Davis was an officer in the Oakland Police Department for 20 years and later served as chief of the East Palo Alto, California Police Department for eight years, but I’ll bet my boots he was never in the military.
We don’t need to defund the police
If anything, they need more funding and fewer official duties. Study after study shows that domestic disputes and matters that relate to mental health, homelessness and vagrancy should be removed from police responsibilities and turned over to mental health specialists. The police should be called in only when they ask. We desperately need to get back to ‘Serve and Protect’ and that can take many forms. Stop outfitting our cops like swat teams, put ‘em back in blues, with just a sidearm, handcuffs and baton. Bring back the beat-cop, walking or on bicycles if that fits the need (works great in Philadelphia). Anything is better than squad-cars with the windows rolled up. Get rid of all that military gear the Department of Defense unloaded on police departments. I guess Ron Davis was behind that as well. In civil disorders, begin as low-key as possible and leave the face-masks, shields and tear-gas back at the station. When facing civilians, don’t over-dress for the occasion. Retrain for attitude— serve and protect means just that. Until police reaffirm their trusted role as protectors, hold weekly public meetings with neighborhood cops--a whole new concept-- to hear what citizens have to say. Train beat patrolmen to talk with storekeepers, mothers with kids and double-parkers. There is a huge public-relations responsibility in policing
What Chiefs of Police tell us
The International Association of Chiefs of Police (IACP), the largest organization of policing executives, published a survey of 50 police chiefs in 2009 about their experiences integrating returning soldiers. 14% reported more citizen complaints against veteran officers, 28% reported psychological issues, and 10% saw excessive violence.

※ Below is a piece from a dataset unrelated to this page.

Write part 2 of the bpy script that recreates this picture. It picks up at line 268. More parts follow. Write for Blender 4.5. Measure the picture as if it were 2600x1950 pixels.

So we need to begin serious retraining, taking away the military gear and dealing with the police unions. If need be, fire the force and rehire to do away with the decades-long union protection of rogue cops. Certainly we need a National Police Academy to even out the hit-or-miss training found in police departments today. Yeah, it’s a big job with hundreds of thousands of officers, but begin at the top with captains and work down from there. Policing is a top-down business. If you need an MBA to go to work on Wall Street, certainly it’s not too much to require Police Academy accreditation from those who ‘serve and protect’ us on a daily basis.
Reform doesn’t happen in the dark
We sure don’t need more ‘commissions to study the problem’ and produce a report. Progress begins in Chambersburg, Pennsylvania, as Campbell Robertson details in a New York Times article. Open the link and read it. This is important stuff. Don’t throw bricks and firebombs at the cops, it only hardens the positions. Demand meetings and create dialog where there is none. Lower the rhetoric, but don’t take no for an answer and for god’s sake, get off the streets. There’s been too much destruction and too little construction. The point’s been made and we need to move on before all demonstration credibility is lost.